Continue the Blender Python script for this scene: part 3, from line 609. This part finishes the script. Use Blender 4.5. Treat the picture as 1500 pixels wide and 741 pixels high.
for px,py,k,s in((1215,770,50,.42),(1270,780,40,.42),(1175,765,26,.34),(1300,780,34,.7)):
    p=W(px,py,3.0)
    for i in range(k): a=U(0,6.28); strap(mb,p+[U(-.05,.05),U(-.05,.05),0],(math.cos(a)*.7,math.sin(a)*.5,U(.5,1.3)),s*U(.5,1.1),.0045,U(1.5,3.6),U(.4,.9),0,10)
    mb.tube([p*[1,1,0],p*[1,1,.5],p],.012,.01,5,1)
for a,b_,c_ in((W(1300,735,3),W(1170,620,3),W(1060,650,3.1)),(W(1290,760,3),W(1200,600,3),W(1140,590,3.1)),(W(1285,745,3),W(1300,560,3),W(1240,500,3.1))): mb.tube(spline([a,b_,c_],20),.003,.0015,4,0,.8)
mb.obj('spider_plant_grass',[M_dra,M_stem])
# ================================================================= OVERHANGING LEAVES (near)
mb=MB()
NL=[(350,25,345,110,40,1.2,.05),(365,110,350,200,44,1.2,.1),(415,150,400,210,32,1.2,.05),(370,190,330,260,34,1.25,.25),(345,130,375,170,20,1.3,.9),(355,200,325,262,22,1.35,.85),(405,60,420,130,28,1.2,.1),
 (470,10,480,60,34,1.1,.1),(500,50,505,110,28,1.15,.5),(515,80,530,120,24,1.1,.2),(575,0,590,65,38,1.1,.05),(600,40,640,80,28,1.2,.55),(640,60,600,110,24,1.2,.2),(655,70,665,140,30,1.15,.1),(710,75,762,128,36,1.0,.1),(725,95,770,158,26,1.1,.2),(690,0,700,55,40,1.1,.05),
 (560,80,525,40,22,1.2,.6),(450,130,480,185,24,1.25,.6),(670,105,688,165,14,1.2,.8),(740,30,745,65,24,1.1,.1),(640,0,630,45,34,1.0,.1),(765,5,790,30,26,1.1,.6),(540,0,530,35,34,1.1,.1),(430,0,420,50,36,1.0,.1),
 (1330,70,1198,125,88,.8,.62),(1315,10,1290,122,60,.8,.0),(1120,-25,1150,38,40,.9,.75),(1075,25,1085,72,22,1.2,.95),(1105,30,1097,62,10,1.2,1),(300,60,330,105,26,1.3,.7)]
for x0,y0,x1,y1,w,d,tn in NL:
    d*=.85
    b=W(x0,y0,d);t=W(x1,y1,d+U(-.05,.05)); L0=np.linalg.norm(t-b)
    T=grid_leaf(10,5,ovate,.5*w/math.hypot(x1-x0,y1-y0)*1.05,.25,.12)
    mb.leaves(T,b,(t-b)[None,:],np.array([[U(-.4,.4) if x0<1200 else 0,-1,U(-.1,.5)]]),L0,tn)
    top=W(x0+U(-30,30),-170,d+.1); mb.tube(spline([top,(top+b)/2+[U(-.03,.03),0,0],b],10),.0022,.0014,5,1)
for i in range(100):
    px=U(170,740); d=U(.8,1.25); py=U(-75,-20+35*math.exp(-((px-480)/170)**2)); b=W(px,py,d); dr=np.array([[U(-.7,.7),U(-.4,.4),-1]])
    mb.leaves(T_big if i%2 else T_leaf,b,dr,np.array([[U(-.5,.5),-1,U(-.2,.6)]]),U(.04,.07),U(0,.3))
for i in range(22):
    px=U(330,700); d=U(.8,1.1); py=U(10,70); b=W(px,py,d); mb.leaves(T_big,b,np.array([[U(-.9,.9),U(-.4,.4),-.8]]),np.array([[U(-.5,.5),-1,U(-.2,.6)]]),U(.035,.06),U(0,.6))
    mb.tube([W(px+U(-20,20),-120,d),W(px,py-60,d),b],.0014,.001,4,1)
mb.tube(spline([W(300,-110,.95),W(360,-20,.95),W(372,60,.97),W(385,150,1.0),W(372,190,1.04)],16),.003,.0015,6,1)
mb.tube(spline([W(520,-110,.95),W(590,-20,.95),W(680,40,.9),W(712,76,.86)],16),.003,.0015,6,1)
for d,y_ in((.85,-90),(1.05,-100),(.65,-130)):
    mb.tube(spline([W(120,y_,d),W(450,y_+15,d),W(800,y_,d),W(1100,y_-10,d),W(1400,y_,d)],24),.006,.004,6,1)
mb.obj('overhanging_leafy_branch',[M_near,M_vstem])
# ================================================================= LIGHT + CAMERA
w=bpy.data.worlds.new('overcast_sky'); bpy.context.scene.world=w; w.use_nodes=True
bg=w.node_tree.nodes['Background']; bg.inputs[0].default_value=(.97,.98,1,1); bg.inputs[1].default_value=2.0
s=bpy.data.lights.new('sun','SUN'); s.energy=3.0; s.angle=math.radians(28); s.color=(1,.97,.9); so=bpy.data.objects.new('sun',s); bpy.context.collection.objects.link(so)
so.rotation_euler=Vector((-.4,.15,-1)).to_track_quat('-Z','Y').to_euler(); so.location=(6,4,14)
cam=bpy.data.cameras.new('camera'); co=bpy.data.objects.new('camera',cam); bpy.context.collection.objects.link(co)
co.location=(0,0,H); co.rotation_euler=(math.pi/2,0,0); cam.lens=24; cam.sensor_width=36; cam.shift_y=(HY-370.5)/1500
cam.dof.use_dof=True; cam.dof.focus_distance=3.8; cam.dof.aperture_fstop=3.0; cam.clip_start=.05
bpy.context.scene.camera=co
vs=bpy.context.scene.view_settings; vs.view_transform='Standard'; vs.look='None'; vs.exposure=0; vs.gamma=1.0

★ ★ ★ ★

*EXERCISE TASK*.
Produce an exact copy of the whole listing.

*FULL RESPONSE*.
Continue the Blender Python script for this scene: part 3, from line 609. This part finishes the script. Use Blender 4.5. Treat the picture as 1500 pixels wide and 741 pixels high.
for px,py,k,s in((1215,770,50,.42),(1270,780,40,.42),(1175,765,26,.34),(1300,780,34,.7)):
    p=W(px,py,3.0)
    for i in range(k): a=U(0,6.28); strap(mb,p+[U(-.05,.05),U(-.05,.05),0],(math.cos(a)*.7,math.sin(a)*.5,U(.5,1.3)),s*U(.5,1.1),.0045,U(1.5,3.6),U(.4,.9),0,10)
    mb.tube([p*[1,1,0],p*[1,1,.5],p],.012,.01,5,1)
for a,b_,c_ in((W(1300,735,3),W(1170,620,3),W(1060,650,3.1)),(W(1290,760,3),W(1200,600,3),W(1140,590,3.1)),(W(1285,745,3),W(1300,560,3),W(1240,500,3.1))): mb.tube(spline([a,b_,c_],20),.003,.0015,4,0,.8)
mb.obj('spider_plant_grass',[M_dra,M_stem])
# ================================================================= OVERHANGING LEAVES (near)
mb=MB()
NL=[(350,25,345,110,40,1.2,.05),(365,110,350,200,44,1.2,.1),(415,150,400,210,32,1.2,.05),(370,190,330,260,34,1.25,.25),(345,130,375,170,20,1.3,.9),(355,200,325,262,22,1.35,.85),(405,60,420,130,28,1.2,.1),
 (470,10,480,60,34,1.1,.1),(500,50,505,110,28,1.15,.5),(515,80,530,120,24,1.1,.2),(575,0,590,65,38,1.1,.05),(600,40,640,80,28,1.2,.55),(640,60,600,110,24,1.2,.2),(655,70,665,140,30,1.15,.1),(710,75,762,128,36,1.0,.1),(725,95,770,158,26,1.1,.2),(690,0,700,55,40,1.1,.05),
 (560,80,525,40,22,1.2,.6),(450,130,480,185,24,1.25,.6),(670,105,688,165,14,1.2,.8),(740,30,745,65,24,1.1,.1),(640,0,630,45,34,1.0,.1),(765,5,790,30,26,1.1,.6),(540,0,530,35,34,1.1,.1),(430,0,420,50,36,1.0,.1),
 (1330,70,1198,125,88,.8,.62),(1315,10,1290,122,60,.8,.0),(1120,-25,1150,38,40,.9,.75),(1075,25,1085,72,22,1.2,.95),(1105,30,1097,62,10,1.2,1),(300,60,330,105,26,1.3,.7)]
for x0,y0,x1,y1,w,d,tn in NL:
    d*=.85
    b=W(x0,y0,d);t=W(x1,y1,d+U(-.05,.05)); L0=np.linalg.norm(t-b)
    T=grid_leaf(10,5,ovate,.5*w/math.hypot(x1-x0,y1-y0)*1.05,.25,.12)
    mb.leaves(T,b,(t-b)[None,:],np.array([[U(-.4,.4) if x0<1200 else 0,-1,U(-.1,.5)]]),L0,tn)
    top=W(x0+U(-30,30),-170,d+.1); mb.tube(spline([top,(top+b)/2+[U(-.03,.03),0,0],b],10),.0022,.0014,5,1)
for i in range(100):
    px=U(170,740); d=U(.8,1.25); py=U(-75,-20+35*math.exp(-((px-480)/170)**2)); b=W(px,py,d); dr=np.array([[U(-.7,.7),U(-.4,.4),-1]])
    mb.leaves(T_big if i%2 else T_leaf,b,dr,np.array([[U(-.5,.5),-1,U(-.2,.6)]]),U(.04,.07),U(0,.3))
for i in range(22):
    px=U(330,700); d=U(.8,1.1); py=U(10,70); b=W(px,py,d); mb.leaves(T_big,b,np.array([[U(-.9,.9),U(-.4,.4),-.8]]),np.array([[U(-.5,.5),-1,U(-.2,.6)]]),U(.035,.06),U(0,.6))
    mb.tube([W(px+U(-20,20),-120,d),W(px,py-60,d),b],.0014,.001,4,1)
mb.tube(spline([W(300,-110,.95),W(360,-20,.95),W(372,60,.97),W(385,150,1.0),W(372,190,1.04)],16),.003,.0015,6,1)
mb.tube(spline([W(520,-110,.95),W(590,-20,.95),W(680,40,.9),W(712,76,.86)],16),.003,.0015,6,1)
for d,y_ in((.85,-90),(1.05,-100),(.65,-130)):
    mb.tube(spline([W(120,y_,d),W(450,y_+15,d),W(800,y_,d),W(1100,y_-10,d),W(1400,y_,d)],24),.006,.004,6,1)
mb.obj('overhanging_leafy_branch',[M_near,M_vstem])
# ================================================================= LIGHT + CAMERA
w=bpy.data.worlds.new('overcast_sky'); bpy.context.scene.world=w; w.use_nodes=True
bg=w.node_tree.nodes['Background']; bg.inputs[0].default_value=(.97,.98,1,1); bg.inputs[1].default_value=2.0
s=bpy.data.lights.new('sun','SUN'); s.energy=3.0; s.angle=math.radians(28); s.color=(1,.97,.9); so=bpy.data.objects.new('sun',s); bpy.context.collection.objects.link(so)
so.rotation_euler=Vector((-.4,.15,-1)).to_track_quat('-Z','Y').to_euler(); so.location=(6,4,14)
cam=bpy.data.cameras.new('camera'); co=bpy.data.objects.new('camera',cam); bpy.context.collection.objects.link(co)
co.location=(0,0,H); co.rotation_euler=(math.pi/2,0,0); cam.lens=24; cam.sensor_width=36; cam.shift_y=(HY-370.5)/1500
cam.dof.use_dof=True; cam.dof.focus_distance=3.8; cam.dof.aperture_fstop=3.0; cam.clip_start=.05
bpy.context.scene.camera=co
vs=bpy.context.scene.view_settings; vs.view_transform='Standard'; vs.look='None'; vs.exposure=0; vs.gamma=1.0